Side Notes: The writers of the Post piece are much taken with Senator Obama’s apparent popularity in Germany:

“Obama's campaign has declined to confirm the dates of his trip, but politicians here continued to squabble over where, exactly, to lay out the red carpet for the presumptive Democratic nominee, who, in contrast to President Bush, is very popular with the German public.”

“A poll commissioned by Bild Am Sonntag, Bild's Sunday edition, found that 72 percent of Germans surveyed wanted Obama to win the U.S. presidency, compared with 11 percent who supported Sen. John McCain.”

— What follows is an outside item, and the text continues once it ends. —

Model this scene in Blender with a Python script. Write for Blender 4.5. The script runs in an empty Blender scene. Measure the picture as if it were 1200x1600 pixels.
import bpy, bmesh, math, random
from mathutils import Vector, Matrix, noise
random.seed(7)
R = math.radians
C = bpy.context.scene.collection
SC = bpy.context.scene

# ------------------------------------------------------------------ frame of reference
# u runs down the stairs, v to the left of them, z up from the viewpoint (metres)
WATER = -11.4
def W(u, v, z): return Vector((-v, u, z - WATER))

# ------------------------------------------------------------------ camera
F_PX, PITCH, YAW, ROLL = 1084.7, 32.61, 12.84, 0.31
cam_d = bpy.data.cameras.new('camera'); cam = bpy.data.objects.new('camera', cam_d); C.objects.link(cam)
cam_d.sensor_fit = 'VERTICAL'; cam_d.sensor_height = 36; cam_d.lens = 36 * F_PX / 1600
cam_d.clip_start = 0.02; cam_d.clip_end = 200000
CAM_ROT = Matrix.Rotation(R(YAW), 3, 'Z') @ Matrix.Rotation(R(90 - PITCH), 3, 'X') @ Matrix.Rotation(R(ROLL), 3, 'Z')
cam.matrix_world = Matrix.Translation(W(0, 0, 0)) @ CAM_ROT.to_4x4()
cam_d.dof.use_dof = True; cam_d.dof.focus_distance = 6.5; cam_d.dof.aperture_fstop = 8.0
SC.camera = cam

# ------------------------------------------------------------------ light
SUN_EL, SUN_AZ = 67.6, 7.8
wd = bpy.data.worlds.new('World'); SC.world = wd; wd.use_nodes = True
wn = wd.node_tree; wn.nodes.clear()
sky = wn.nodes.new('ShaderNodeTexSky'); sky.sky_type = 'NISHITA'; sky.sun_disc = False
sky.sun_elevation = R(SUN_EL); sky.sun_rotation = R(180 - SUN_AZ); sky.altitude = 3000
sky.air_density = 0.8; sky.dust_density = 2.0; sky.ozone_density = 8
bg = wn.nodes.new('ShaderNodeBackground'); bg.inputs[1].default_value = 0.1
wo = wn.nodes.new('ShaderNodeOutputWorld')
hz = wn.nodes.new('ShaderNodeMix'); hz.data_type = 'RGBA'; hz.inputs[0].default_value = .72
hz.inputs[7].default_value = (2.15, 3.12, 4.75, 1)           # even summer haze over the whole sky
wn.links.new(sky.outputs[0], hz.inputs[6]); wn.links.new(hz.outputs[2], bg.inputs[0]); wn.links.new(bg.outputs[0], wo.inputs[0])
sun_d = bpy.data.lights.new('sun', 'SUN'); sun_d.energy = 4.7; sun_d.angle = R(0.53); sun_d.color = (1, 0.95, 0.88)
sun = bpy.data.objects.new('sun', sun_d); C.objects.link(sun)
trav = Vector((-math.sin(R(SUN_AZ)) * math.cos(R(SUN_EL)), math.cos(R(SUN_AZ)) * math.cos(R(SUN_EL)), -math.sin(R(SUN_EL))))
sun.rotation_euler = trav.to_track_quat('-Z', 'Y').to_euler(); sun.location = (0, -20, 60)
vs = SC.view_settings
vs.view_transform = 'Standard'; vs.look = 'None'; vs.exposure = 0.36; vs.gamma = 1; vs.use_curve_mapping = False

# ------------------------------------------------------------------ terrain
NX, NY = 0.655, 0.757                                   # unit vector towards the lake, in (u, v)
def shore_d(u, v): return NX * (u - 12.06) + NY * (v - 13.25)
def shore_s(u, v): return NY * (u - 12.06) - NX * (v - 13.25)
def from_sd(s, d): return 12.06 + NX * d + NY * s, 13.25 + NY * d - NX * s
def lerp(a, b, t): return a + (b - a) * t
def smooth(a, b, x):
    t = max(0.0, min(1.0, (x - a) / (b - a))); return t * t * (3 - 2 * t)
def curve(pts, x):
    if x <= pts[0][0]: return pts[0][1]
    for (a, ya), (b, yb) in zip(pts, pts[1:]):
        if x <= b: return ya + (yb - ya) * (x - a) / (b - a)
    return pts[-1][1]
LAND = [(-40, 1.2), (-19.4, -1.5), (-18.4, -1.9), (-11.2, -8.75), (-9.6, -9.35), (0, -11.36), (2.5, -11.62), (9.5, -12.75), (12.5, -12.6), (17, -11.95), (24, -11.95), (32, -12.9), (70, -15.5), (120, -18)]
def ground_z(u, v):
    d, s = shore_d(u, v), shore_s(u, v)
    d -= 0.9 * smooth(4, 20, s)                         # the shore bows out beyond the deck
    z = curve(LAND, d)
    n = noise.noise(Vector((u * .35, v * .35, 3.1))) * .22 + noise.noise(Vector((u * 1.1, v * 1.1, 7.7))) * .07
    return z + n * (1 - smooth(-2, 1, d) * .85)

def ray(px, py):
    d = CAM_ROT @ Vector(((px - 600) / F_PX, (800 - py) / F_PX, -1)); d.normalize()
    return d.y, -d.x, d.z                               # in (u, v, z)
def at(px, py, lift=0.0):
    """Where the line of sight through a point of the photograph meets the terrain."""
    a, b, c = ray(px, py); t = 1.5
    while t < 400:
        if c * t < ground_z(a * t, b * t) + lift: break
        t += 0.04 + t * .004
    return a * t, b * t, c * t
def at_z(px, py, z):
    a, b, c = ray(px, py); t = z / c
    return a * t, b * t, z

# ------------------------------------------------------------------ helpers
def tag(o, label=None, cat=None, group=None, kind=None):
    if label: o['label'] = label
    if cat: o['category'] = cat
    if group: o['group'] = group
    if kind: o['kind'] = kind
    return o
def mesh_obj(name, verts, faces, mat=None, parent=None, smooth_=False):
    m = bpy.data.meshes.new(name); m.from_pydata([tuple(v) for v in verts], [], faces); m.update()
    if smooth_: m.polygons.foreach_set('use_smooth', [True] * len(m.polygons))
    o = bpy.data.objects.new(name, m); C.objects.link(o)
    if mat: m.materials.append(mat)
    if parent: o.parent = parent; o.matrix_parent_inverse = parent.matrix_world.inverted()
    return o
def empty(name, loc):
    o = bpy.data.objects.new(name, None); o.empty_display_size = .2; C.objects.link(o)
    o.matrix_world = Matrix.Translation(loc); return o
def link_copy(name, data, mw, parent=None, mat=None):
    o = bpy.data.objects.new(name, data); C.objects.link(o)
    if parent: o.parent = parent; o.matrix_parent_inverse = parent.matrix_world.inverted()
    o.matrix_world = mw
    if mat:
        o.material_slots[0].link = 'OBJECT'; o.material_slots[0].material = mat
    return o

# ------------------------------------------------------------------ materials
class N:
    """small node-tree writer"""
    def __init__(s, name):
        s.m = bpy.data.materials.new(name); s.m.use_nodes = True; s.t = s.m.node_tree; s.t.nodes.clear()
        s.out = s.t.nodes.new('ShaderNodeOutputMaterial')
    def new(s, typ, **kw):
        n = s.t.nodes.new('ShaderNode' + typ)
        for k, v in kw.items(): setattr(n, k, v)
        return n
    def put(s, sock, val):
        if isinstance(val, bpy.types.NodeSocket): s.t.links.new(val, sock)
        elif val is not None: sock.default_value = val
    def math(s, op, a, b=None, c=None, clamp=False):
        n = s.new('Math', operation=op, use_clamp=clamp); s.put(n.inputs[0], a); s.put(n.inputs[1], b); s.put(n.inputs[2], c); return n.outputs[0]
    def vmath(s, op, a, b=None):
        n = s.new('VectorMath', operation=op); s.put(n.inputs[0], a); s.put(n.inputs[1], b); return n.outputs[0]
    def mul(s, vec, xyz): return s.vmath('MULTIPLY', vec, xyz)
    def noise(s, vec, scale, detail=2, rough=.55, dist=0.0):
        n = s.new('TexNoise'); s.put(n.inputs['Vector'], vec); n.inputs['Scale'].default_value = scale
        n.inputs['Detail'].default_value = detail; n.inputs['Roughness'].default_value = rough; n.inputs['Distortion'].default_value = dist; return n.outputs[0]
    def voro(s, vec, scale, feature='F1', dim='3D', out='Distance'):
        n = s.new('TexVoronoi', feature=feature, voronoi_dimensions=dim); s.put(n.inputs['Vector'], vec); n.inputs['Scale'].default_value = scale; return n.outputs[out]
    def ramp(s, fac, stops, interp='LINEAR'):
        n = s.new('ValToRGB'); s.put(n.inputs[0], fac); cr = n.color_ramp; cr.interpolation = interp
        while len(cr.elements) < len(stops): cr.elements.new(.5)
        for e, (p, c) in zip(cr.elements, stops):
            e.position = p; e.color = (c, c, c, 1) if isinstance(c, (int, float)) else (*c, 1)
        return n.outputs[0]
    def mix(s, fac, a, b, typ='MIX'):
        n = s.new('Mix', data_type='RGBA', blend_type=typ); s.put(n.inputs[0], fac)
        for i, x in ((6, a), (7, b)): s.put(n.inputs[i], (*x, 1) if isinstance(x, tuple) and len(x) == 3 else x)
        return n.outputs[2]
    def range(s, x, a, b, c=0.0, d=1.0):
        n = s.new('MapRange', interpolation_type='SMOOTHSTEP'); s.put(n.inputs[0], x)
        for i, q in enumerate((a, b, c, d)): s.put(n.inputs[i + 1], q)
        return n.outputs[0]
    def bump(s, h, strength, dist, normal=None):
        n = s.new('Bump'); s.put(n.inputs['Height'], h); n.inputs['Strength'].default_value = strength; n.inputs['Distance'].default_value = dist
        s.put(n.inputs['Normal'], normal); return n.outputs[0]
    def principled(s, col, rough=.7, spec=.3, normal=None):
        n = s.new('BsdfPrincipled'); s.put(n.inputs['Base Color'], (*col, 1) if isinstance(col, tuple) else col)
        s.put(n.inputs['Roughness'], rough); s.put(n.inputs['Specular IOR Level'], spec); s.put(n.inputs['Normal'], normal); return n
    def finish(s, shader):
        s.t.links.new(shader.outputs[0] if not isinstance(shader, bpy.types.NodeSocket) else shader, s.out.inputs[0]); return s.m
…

Of course, they note all this because the German populace is world-famous for its long-standing commitment to wanting what’s best for other people as well as in the careful choosing of their own leaders.

Welcome back, MC.

Your headline cracked me up. Obamer would definitely be an Obummer.
Thank you Will
Welcome back!

My question about the Post is whether the editorial page will be consistent with its Maryland Senat endorsement from 2006, in which it dismissed Michael Steele for his lack of experience. (Though he has a lot more experience in the area of legislating, arguably Sen. Cardin has been wrong about two issues he campaigned on: Iraq and embryonic stem cell research.)

So will the editors look at the experience gap come the fall and endorse McCain, or will they show their true political colors and endorse Obama. (This isn't the NYT, there is a chance that the Post will endorse McCain, I just don't think it's an especially large chance.)